Trump também encerrou a participação dos EUA no Tratado de Forças Nucleares de Alcance Intermediário e assinou uma ordem executiva impondo sanções a vários integrantes do Tribunal Penal Internacional (TPI). Além disso, impediu a renovação do mandato de dois juízes do Órgão de Apelação da Organização Mundial do Comércio (OMC). O veto, na prática, deixa a OMC sem um tribunal para julgar disputas comerciais internacionais.
A última ofensiva de Trump foi contra a Organização Mundial da Saúde (OMS). Na terça-feira (7), o Departamento de Estado norte-americano informou que o governo entrou com um pedido de saída da organização, o que implicará em corte das contribuições financeiras ao organismo responsável por políticas globais de saúde.
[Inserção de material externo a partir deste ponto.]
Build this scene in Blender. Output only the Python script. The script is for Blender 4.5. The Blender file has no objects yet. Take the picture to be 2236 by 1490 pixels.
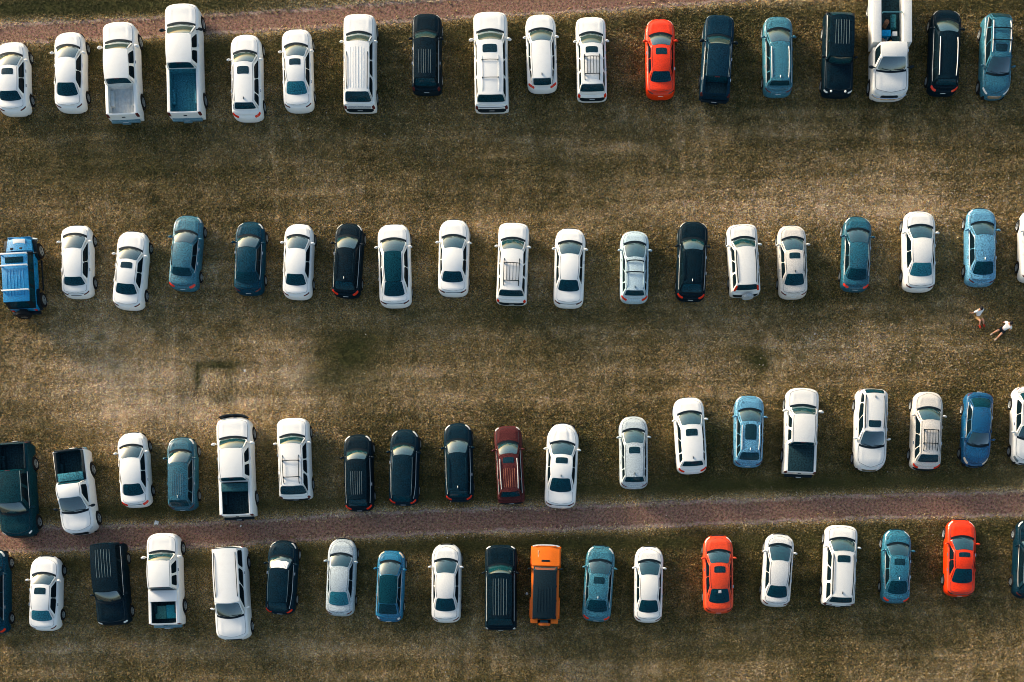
import bpy, bmesh, math, random
from mathutils import Vector, Matrix
random.seed(7)
sc = bpy.context.scene
COL = sc.collection
PI = math.pi

# ------------------------------------------------------------------ camera
cam_d = bpy.data.cameras.new('camera'); cam = bpy.data.objects.new('camera', cam_d); COL.objects.link(cam)
cam.location = (0, 0, 64.0); cam.rotation_euler = (0, 0, 0)
cam_d.sensor_width = 36.0; cam_d.lens = 37.61
cam_d.shift_x = -0.0523; cam_d.shift_y = 0.3108
cam_d.clip_start = 1.0; cam_d.clip_end = 3000.0
sc.camera = cam
sc.cycles.filter_width = .95
sc.render.resolution_x = 1024; sc.render.resolution_y = 682

# ------------------------------------------------------------------ sky, sun, exposure
SUN_AZ = math.radians(-51)      # measured from +Y towards +X : low in the west, a little north
SUN_EL = math.radians(12)
w = bpy.data.worlds.new("World"); sc.world = w; w.use_nodes = True
nt = w.node_tree; nt.nodes.clear()
wo = nt.nodes.new('ShaderNodeOutputWorld'); bg = nt.nodes.new('ShaderNodeBackground')
sky = nt.nodes.new('ShaderNodeTexSky'); sky.sky_type = 'NISHITA'; sky.sun_disc = False
sky.sun_elevation = SUN_EL; sky.sun_rotation = SUN_AZ
sky.air_density = 1.0; sky.dust_density = 3.0; sky.ozone_density = 1.0
bg.inputs['Strength'].default_value = .14
nt.links.new(sky.outputs[0], bg.inputs[0]); nt.links.new(bg.outputs[0], wo.inputs[0])
sd = bpy.data.lights.new('sun', 'SUN'); so = bpy.data.objects.new('sun', sd); COL.objects.link(so)
sd.energy = 3.2; sd.angle = math.radians(14); sd.color = (1.0, .88, .74)
dvec = Vector((math.sin(SUN_AZ)*math.cos(SUN_EL), math.cos(SUN_AZ)*math.cos(SUN_EL), math.sin(SUN_EL)))
so.rotation_euler = dvec.to_track_quat('Z', 'Y').to_euler(); so.location = (-60, 20, 50)
sc.view_settings.view_transform = 'Standard'; sc.view_settings.look = 'None'
sc.view_settings.gamma = 1.0; sc.view_settings.exposure = 1.13

# ------------------------------------------------------------------ materials
MATS = {}
def grain(nt, scale, obj=True, detail=1.0):
    tc = nt.nodes.new('ShaderNodeTexCoord'); n = nt.nodes.new('ShaderNodeTexNoise')
    n.inputs['Scale'].default_value = scale; n.inputs['Detail'].default_value = detail
    nt.links.new(tc.outputs['Object'], n.inputs['Vector'])
    return n.outputs['Fac']
def mat(name, rgb, rough=.5, metal=0.0, coat=0.0, fleck=0.0, fscale=17.0, spec=.15, dirt=0.0, dirtcol=(.25,.19,.13)):
    if name in MATS: return MATS[name]
    m = bpy.data.materials.new(name); m.use_nodes = True; nt = m.node_tree
    b = nt.nodes['Principled BSDF']
    b.inputs['Base Color'].default_value = (*rgb, 1); b.inputs['Roughness'].default_value = rough
    b.inputs['Metallic'].default_value = metal; b.inputs['Coat Weight'].default_value = coat
    b.inputs['Coat Roughness'].default_value = .06; b.inputs['Specular IOR Level'].default_value = spec
    src = None
    if fleck > 0:
        f = grain(nt, fscale, detail=2.0)
        mr = nt.nodes.new('ShaderNodeMapRange'); mr.inputs[1].default_value = .32; mr.inputs[2].default_value = .68
        mr.inputs[3].default_value = 0; mr.inputs[4].default_value = 1
        nt.links.new(f, mr.inputs[0])
        mx = nt.nodes.new('ShaderNodeMix'); mx.data_type = 'RGBA'
        mx.inputs[6].default_value = tuple(c*(1-fleck) for c in rgb)+(1,)
        mx.inputs[7].default_value = tuple(min(.9, c*(1+fleck)+.003*fleck) for c in rgb)+(1,)
        nt.links.new(mr.outputs[0], mx.inputs[0]); src = mx.outputs[2]
    if dirt > 0:
        f = grain(nt, 3.0, detail=6.0)
        mr = nt.nodes.new('ShaderNodeMapRange'); mr.inputs[1].default_value = .5; mr.inputs[2].default_value = .8
        mr.inputs[4].default_value = dirt
        nt.links.new(f, mr.inputs[0])
        mx = nt.nodes.new('ShaderNodeMix'); mx.data_type = 'RGBA'
        if src: nt.links.new(src, mx.inputs[6])
        else: mx.inputs[6].default_value = (*rgb, 1)
        mx.inputs[7].default_value = (*dirtcol, 1)
        nt.links.new(mr.outputs[0], mx.inputs[0]); src = mx.outputs[2]
        r2 = nt.nodes.new('ShaderNodeMapRange'); r2.inputs[3].default_value = rough; r2.inputs[4].default_value = min(1, rough+.25)
        nt.links.new(f, r2.inputs[0]); nt.links.new(r2.outputs[0], b.inputs['Roughness'])
    if src: nt.links.new(src, b.inputs['Base Color'])
    MATS[name] = m; return m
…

Trump vem cumprindo sistematicamente o que anunciou durante seu discurso na Organização das Nações Unidas (ONU) em 2018. "Rejeitamos a ideologia do globalismo e adotamos a doutrina do patriotismo. Em todo o mundo, os países responsáveis devem se defender das ameaças à soberania não apenas da governança global, mas também de outras novas formas de coerção e dominação”, discursou.
Ao mesmo tempo, o presidente norte-americano reiterou o compromisso dos EUA de tornar a ONU e os diversos organismos multilaterais mais eficazes. Para isso, não descartou o corte de recursos a esses órgãos. "Estamos trabalhando para transferir mais do nosso financiamento de contribuições avaliadas para voluntárias, para que possamos direcionar os recursos americanos para os programas com o melhor registro de sucesso", disse ele.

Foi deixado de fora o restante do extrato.